**What is expected:** Copy the data exactly; pictures stay out of the copy.

(Dataset entries)

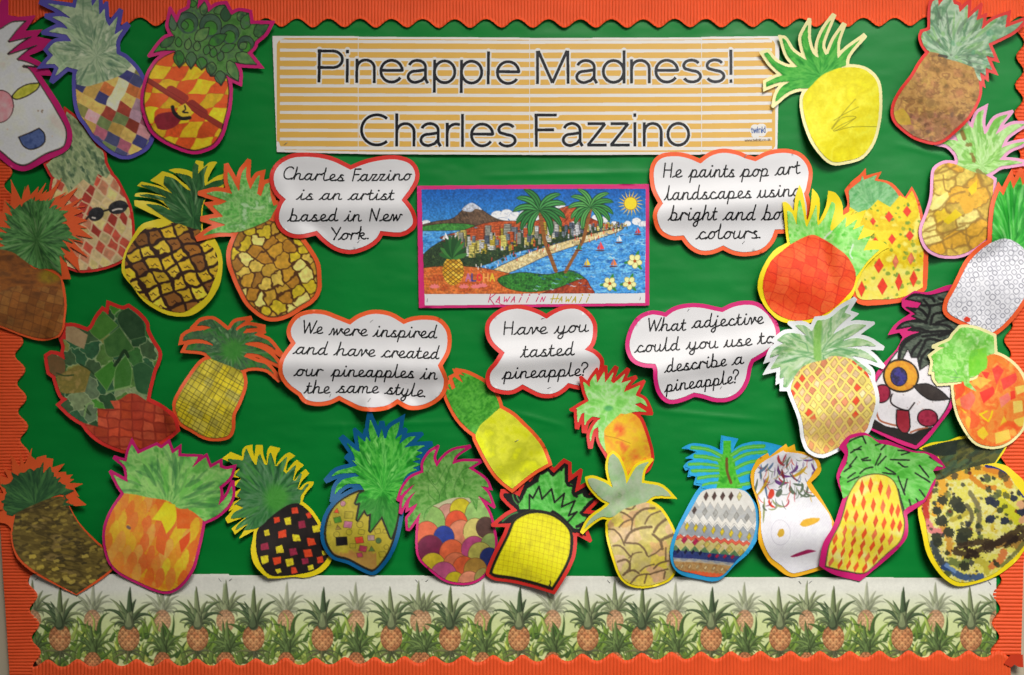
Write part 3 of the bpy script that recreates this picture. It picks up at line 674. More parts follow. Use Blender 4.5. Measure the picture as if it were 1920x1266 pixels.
def b_cross(c):
    g = [(34, 76, 34), (46, 98, 42), (60, 84, 58), (40, 70, 44), (92, 118, 84)]
    c.cv.wash(c.mc, g, 8, 6, polar=(*c.A(620, 380), 6, 14)); c.cv.wash(c.mc * c.cv.soft(*c.A(620, 380), c.L(110), c.L(110)), [(44, 104, 36), (56, 112, 44)], 12, 3, a=.8)
    c.cv.blades(c.mc, c.A(610, 360), 70, 14, 80, 3, [(24, 52, 30), (104, 128, 94), (60, 110, 54)], seed=6)
    c.cv.lattice(c.mf, c.A(200, 500), (13, 7.5), (-7.5, 13.5), [(158, 146, 56), (148, 136, 40), (166, 150, 30), (140, 134, 72), (150, 138, 50)], 0, warp=2, seed=4)
    c.cv.wash(c.mf, [(120, 112, 40), (176, 160, 40), (160, 152, 80)], 20, 8, a=.35)
    R = random.Random(2); cx, cy = c.A(410, 800)
    for k in range(-9, 10):
        for a, sp in ((118, 9.3), (31, 9.6 if k < 0 else 7.5)):
            g_ = math.radians(a+R.uniform(-3, 3)); d = k*sp+R.uniform(-2, 2); nx, ny = -math.sin(g_), math.cos(g_)
            c.cv.stroke([(cx+nx*d+math.cos(g_)*t, cy+ny*d+math.sin(g_)*t+1.5*math.sin(t/30+k)) for t in range(-90, 91, 15)], 1., (60, 54, 16), .85, c.mf)
    c.rim(c.mf, 4, (110, 100, 50))
PINE['crosshatch'] = dict(label='yellow-green crosshatched pineapple with long drooping leaves, left of the orange cloud', F=FV, card='orange', m=6.5, curl=.8, paint=b_cross,
    crown='290,155 340,110 420,95 470,115 530,165 560,192 590,180 640,120 740,100 650,165 640,200 740,150 860,165 740,175 700,222 860,208 800,232 860,255 940,290 1020,385 940,330 850,298 760,300 712,320 860,360 960,420 1035,505 940,460 840,410 740,400 708,430 830,480 920,510 1015,615 930,550 830,530 750,535 685,555 600,525 430,458 350,390 190,370 210,330 300,310 445,335 380,290 280,270 170,290 180,250 240,210 360,190 420,165 350,148',
    fruit='370,465 430,455 520,465 620,520 690,570 715,660 700,760 660,870 620,960 610,1080 570,1150 460,1172 350,1155 240,1090 160,1040 120,960 115,860 160,750 240,610 310,510')
def b_plain(c):
    c.cv.wash(c.mc, [(40, 118, 30), (62, 142, 40), (88, 164, 60), (50, 130, 36)], 9, 4, ang=45, asp=.6); c.cv.blots(c.mc, 70, 1, 3, [(44, 116, 34), (98, 172, 70)], 4, .4, 2.5, 50)
    c.cv.wash(c.mf, [(196, 200, 30), (206, 208, 60), (180, 184, 44), (210, 214, 26)], 30, 5); c.rim(c.mf, 7, (216, 216, 70))
PINE['plain_tilt'] = dict(label='tilted plain yellow-green pineapple with a smooth green top on orange card, below the orange cloud', F=FZ, card='orange', m=6.5, curl=1.1, paint=b_plain,
    crown='150,250 178,270 150,215 172,200 190,262 225,240 195,150 215,140 300,200 255,112 330,135 270,95 320,105 400,140 500,200 600,310 645,425 540,525 460,595 415,680 330,620 240,520 170,390 135,290',
    fruit='415,690 460,590 540,525 645,435 760,500 860,590 960,690 1040,800 1100,950! 950,1040 760,1190! 640,1090 540,950 460,800')
def b_ombre(c):
    c.cv.wash(c.mc, [(120, 196, 90), (150, 214, 120), (180, 222, 160), (134, 206, 104)], 14, 4); c.cv.blades(c.mc, c.A(430, 520), 60, 6, 70, 4, [(112, 190, 84), (196, 230, 180)], seed=6, a=.4)
    c.cv.wash(c.mc * c.cv.soft(*c.A(430, 560), c.L(45), c.L(28)), [(70, 150, 90), (90, 170, 110)], 5, 3, a=.8)
    c.cv.wash(c.mf, [(222, 92, 50), (232, 150, 60), (228, 190, 50), (236, 120, 60)], 26, 7, ang=-40, asp=1.2); c.cv.wash(c.mf * c.cv.soft(*c.A(690, 800), c.L(110), c.L(190)), [(230, 180, 60), (226, 200, 50), (236, 170, 80)], 18, 3, a=.7)
    c.line('390,828 500,850 560,870 640,900', 5, (130, 80, 30), .7, c.mf)
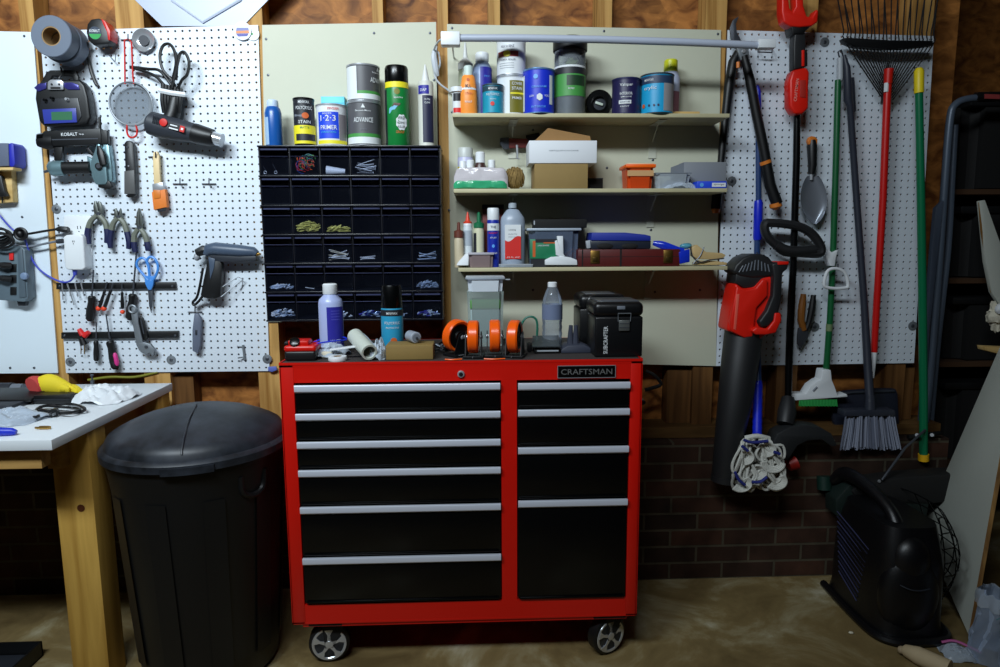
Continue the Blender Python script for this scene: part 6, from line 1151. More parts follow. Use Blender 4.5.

**Solution for this problem:**
Write part 3 of the bpy script that recreates this picture. It picks up at line 674. More parts follow. Use Blender 4.5. Measure the picture as if it were 1920x1266 pixels.
def b_cross(c):
    g = [(34, 76, 34), (46, 98, 42), (60, 84, 58), (40, 70, 44), (92, 118, 84)]
    c.cv.wash(c.mc, g, 8, 6, polar=(*c.A(620, 380), 6, 14)); c.cv.wash(c.mc * c.cv.soft(*c.A(620, 380), c.L(110), c.L(110)), [(44, 104, 36), (56, 112, 44)], 12, 3, a=.8)
    c.cv.blades(c.mc, c.A(610, 360), 70, 14, 80, 3, [(24, 52, 30), (104, 128, 94), (60, 110, 54)], seed=6)
    c.cv.lattice(c.mf, c.A(200, 500), (13, 7.5), (-7.5, 13.5), [(158, 146, 56), (148, 136, 40), (166, 150, 30), (140, 134, 72), (150, 138, 50)], 0, warp=2, seed=4)
    c.cv.wash(c.mf, [(120, 112, 40), (176, 160, 40), (160, 152, 80)], 20, 8, a=.35)
    R = random.Random(2); cx, cy = c.A(410, 800)
    for k in range(-9, 10):
        for a, sp in ((118, 9.3), (31, 9.6 if k < 0 else 7.5)):
            g_ = math.radians(a+R.uniform(-3, 3)); d = k*sp+R.uniform(-2, 2); nx, ny = -math.sin(g_), math.cos(g_)
            c.cv.stroke([(cx+nx*d+math.cos(g_)*t, cy+ny*d+math.sin(g_)*t+1.5*math.sin(t/30+k)) for t in range(-90, 91, 15)], 1., (60, 54, 16), .85, c.mf)
    c.rim(c.mf, 4, (110, 100, 50))
PINE['crosshatch'] = dict(label='yellow-green crosshatched pineapple with long drooping leaves, left of the orange cloud', F=FV, card='orange', m=6.5, curl=.8, paint=b_cross,
    crown='290,155 340,110 420,95 470,115 530,165 560,192 590,180 640,120 740,100 650,165 640,200 740,150 860,165 740,175 700,222 860,208 800,232 860,255 940,290 1020,385 940,330 850,298 760,300 712,320 860,360 960,420 1035,505 940,460 840,410 740,400 708,430 830,480 920,510 1015,615 930,550 830,530 750,535 685,555 600,525 430,458 350,390 190,370 210,330 300,310 445,335 380,290 280,270 170,290 180,250 240,210 360,190 420,165 350,148',
    fruit='370,465 430,455 520,465 620,520 690,570 715,660 700,760 660,870 620,960 610,1080 570,1150 460,1172 350,1155 240,1090 160,1040 120,960 115,860 160,750 240,610 310,510')
def b_plain(c):
    c.cv.wash(c.mc, [(40, 118, 30), (62, 142, 40), (88, 164, 60), (50, 130, 36)], 9, 4, ang=45, asp=.6); c.cv.blots(c.mc, 70, 1, 3, [(44, 116, 34), (98, 172, 70)], 4, .4, 2.5, 50)
    c.cv.wash(c.mf, [(196, 200, 30), (206, 208, 60), (180, 184, 44), (210, 214, 26)], 30, 5); c.rim(c.mf, 7, (216, 216, 70))
PINE['plain_tilt'] = dict(label='tilted plain yellow-green pineapple with a smooth green top on orange card, below the orange cloud', F=FZ, card='orange', m=6.5, curl=1.1, paint=b_plain,
    crown='150,250 178,270 150,215 172,200 190,262 225,240 195,150 215,140 300,200 255,112 330,135 270,95 320,105 400,140 500,200 600,310 645,425 540,525 460,595 415,680 330,620 240,520 170,390 135,290',
    fruit='415,690 460,590 540,525 645,435 760,500 860,590 960,690 1040,800 1100,950! 950,1040 760,1190! 640,1090 540,950 460,800')
def b_ombre(c):
    c.cv.wash(c.mc, [(120, 196, 90), (150, 214, 120), (180, 222, 160), (134, 206, 104)], 14, 4); c.cv.blades(c.mc, c.A(430, 520), 60, 6, 70, 4, [(112, 190, 84), (196, 230, 180)], seed=6, a=.4)
    c.cv.wash(c.mc * c.cv.soft(*c.A(430, 560), c.L(45), c.L(28)), [(70, 150, 90), (90, 170, 110)], 5, 3, a=.8)
    c.cv.wash(c.mf, [(222, 92, 50), (232, 150, 60), (228, 190, 50), (236, 120, 60)], 26, 7, ang=-40, asp=1.2); c.cv.wash(c.mf * c.cv.soft(*c.A(690, 800), c.L(110), c.L(190)), [(230, 180, 60), (226, 200, 50), (236, 170, 80)], 18, 3, a=.7)
    c.line('390,828 500,850 560,870 640,900', 5, (130, 80, 30), .7, c.mf)
Continue the Blender Python script for this scene: part 6, from line 1151. More parts follow. Use Blender 4.5.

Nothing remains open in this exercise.